I have been seeing some strange behaviour of Homelink on my newly acquired Roadster (2.5). Can anyone tell me whether the car can support rolling code fobs or just static?
I have a Liftmaster 3800 that I believe uses rolling codes. Homelink in every car I've owned has been flaky with it. Most of the time a quick press of the button will open the door, and then others I'll have to hold the button for 10sec or so before the opener does its thing.
Homelink supports both fixed and rolling codes, depending on what your garage door wants. When you are "training" it, using the existing opener lets it learn a fixed code. If it can't learn a fixed code, instead you press the training button on the door controller, and it instead learns the car's rolling code. It requires a few consecutive transmissions to do that. Then in future, if the car transmits a code from "the future", it will again require a few consecutive codes to resync. If you press the homelink button while still out of range, you might cause this behavior yourself.
I was surprised my 10 year old Blue Max opener did not sync with the car... it has a fixed code.
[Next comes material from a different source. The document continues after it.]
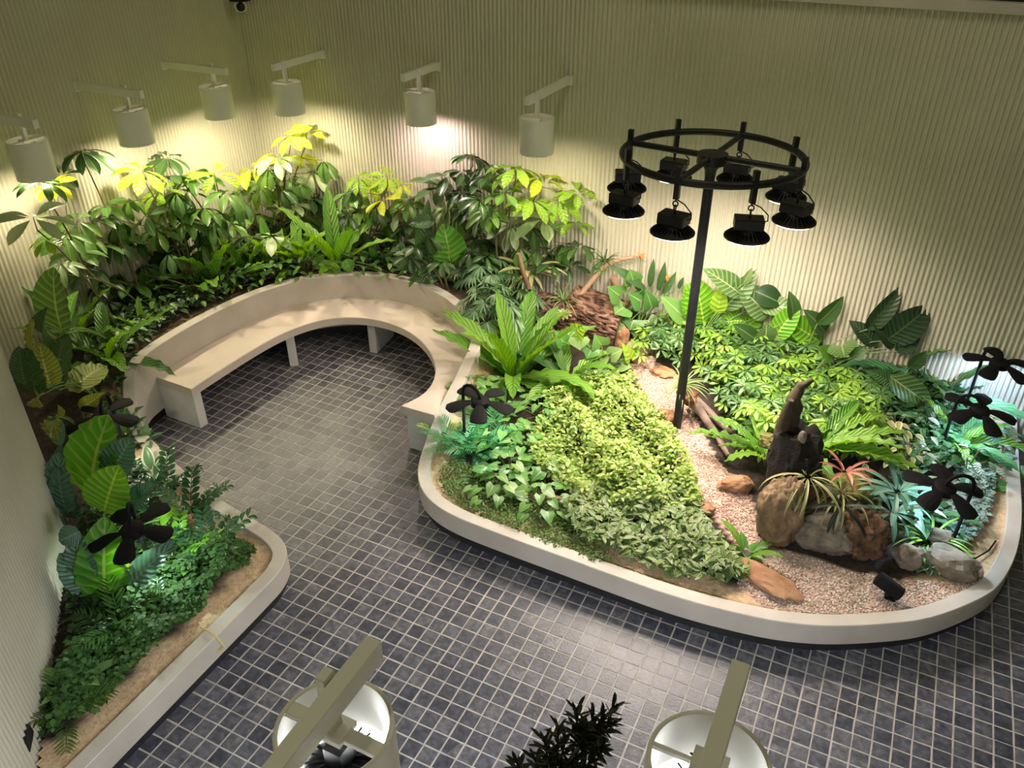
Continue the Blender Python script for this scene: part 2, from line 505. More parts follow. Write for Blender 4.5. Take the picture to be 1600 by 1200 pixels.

However, my newer LiftMaster with a rolling code synced up in 10 seconds with the training mode button depressed.
I bought this universal receiver from Homelink (PR433-4), thinking I could program the car with that. But it looks like both the car and the receiver want to "learn" the transmitter code. :cursing: I'm willing to buy a standard Homelink remote if needed, but I'm sure that one also wants to learn a code first. What device initially creates the code? Can someone solve this chicken or egg dilemma for me?
I just got a new liftmaster myself and to work with the roadster it requires the home link repeater. It plugs into an outlet and Yukon use the home link remote to program the roadster. Works perfect after that was installed too.